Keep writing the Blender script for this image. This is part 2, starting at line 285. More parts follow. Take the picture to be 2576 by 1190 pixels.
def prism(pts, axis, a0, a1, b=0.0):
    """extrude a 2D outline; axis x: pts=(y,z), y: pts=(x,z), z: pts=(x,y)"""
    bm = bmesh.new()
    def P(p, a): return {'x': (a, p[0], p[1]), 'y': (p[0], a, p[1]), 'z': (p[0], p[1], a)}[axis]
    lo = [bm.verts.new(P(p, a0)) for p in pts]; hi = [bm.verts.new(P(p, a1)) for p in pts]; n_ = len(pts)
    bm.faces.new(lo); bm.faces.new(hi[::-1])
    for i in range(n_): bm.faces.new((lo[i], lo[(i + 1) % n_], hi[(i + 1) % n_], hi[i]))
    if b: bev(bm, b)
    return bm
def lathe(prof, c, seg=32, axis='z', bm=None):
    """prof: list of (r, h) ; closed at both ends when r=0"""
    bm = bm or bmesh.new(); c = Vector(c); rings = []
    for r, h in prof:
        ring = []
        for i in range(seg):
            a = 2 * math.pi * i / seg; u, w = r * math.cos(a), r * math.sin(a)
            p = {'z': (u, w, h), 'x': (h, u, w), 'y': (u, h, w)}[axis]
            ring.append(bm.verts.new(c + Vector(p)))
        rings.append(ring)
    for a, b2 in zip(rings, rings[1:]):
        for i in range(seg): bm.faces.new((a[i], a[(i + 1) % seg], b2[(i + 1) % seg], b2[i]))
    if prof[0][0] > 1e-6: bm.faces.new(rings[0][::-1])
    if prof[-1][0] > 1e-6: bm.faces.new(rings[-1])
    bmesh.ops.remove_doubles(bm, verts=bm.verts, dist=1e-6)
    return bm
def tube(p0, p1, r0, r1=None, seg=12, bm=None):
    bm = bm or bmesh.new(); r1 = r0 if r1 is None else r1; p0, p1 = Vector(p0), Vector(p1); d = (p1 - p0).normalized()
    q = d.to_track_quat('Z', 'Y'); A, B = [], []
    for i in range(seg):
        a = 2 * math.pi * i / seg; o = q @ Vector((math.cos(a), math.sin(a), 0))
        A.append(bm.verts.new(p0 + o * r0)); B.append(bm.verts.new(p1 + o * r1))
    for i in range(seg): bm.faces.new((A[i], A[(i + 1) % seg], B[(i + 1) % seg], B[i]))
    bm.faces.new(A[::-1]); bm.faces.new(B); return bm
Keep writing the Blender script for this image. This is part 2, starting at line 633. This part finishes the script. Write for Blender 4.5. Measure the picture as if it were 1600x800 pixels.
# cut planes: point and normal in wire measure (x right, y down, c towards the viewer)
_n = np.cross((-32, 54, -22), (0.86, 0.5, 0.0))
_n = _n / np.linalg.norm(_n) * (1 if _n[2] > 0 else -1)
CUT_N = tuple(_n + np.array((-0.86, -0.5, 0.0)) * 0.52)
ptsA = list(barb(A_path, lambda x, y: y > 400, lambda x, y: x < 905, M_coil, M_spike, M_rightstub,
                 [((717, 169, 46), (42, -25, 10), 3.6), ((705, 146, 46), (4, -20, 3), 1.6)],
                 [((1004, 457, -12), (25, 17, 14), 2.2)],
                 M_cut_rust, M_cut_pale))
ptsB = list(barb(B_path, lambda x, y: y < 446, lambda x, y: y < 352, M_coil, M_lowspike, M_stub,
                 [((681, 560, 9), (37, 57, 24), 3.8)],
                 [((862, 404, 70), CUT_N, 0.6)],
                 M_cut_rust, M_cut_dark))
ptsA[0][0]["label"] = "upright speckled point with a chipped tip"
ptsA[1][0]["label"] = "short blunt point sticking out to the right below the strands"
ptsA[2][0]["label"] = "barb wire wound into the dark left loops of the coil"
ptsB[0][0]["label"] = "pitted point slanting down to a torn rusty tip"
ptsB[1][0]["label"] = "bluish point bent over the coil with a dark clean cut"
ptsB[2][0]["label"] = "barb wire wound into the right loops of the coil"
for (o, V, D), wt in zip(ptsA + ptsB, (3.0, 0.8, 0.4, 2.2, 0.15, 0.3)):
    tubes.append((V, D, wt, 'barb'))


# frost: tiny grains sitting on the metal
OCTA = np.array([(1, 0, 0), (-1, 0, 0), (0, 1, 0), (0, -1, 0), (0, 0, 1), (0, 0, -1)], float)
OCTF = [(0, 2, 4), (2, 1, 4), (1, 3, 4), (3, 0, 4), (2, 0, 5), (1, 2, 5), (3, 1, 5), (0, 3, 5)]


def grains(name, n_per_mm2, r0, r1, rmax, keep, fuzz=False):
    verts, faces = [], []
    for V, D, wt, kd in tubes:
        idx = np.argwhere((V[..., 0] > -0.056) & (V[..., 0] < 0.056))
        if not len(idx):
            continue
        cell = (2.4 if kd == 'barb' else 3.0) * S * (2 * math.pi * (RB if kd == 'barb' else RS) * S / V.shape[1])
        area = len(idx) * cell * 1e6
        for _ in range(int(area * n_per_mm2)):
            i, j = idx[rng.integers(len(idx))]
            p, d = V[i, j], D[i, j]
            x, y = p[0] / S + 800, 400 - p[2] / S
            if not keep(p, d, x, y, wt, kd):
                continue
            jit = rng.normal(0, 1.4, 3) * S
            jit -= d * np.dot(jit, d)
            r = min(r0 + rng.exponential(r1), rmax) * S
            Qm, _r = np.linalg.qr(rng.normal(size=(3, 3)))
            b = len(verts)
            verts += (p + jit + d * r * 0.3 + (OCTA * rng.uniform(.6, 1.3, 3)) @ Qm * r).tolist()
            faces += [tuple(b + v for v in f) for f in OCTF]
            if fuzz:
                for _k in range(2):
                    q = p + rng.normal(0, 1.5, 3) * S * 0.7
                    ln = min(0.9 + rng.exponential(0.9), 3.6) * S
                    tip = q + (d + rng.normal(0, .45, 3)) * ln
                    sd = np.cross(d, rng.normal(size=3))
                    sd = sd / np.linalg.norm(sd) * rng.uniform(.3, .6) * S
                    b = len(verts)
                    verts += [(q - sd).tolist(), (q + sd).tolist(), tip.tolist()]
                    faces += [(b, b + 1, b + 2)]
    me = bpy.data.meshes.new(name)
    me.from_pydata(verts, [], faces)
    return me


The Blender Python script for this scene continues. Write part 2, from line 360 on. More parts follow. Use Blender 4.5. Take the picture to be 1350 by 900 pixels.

> Objective
Copy each line above that contains the word "Take".

> Exercise response
Keep writing the Blender script for this image. This is part 2, starting at line 285. More parts follow. Take the picture to be 2576 by 1190 pixels.
The Blender Python script for this scene continues. Write part 2, from line 360 on. More parts follow. Use Blender 4.5. Take the picture to be 1350 by 900 pixels.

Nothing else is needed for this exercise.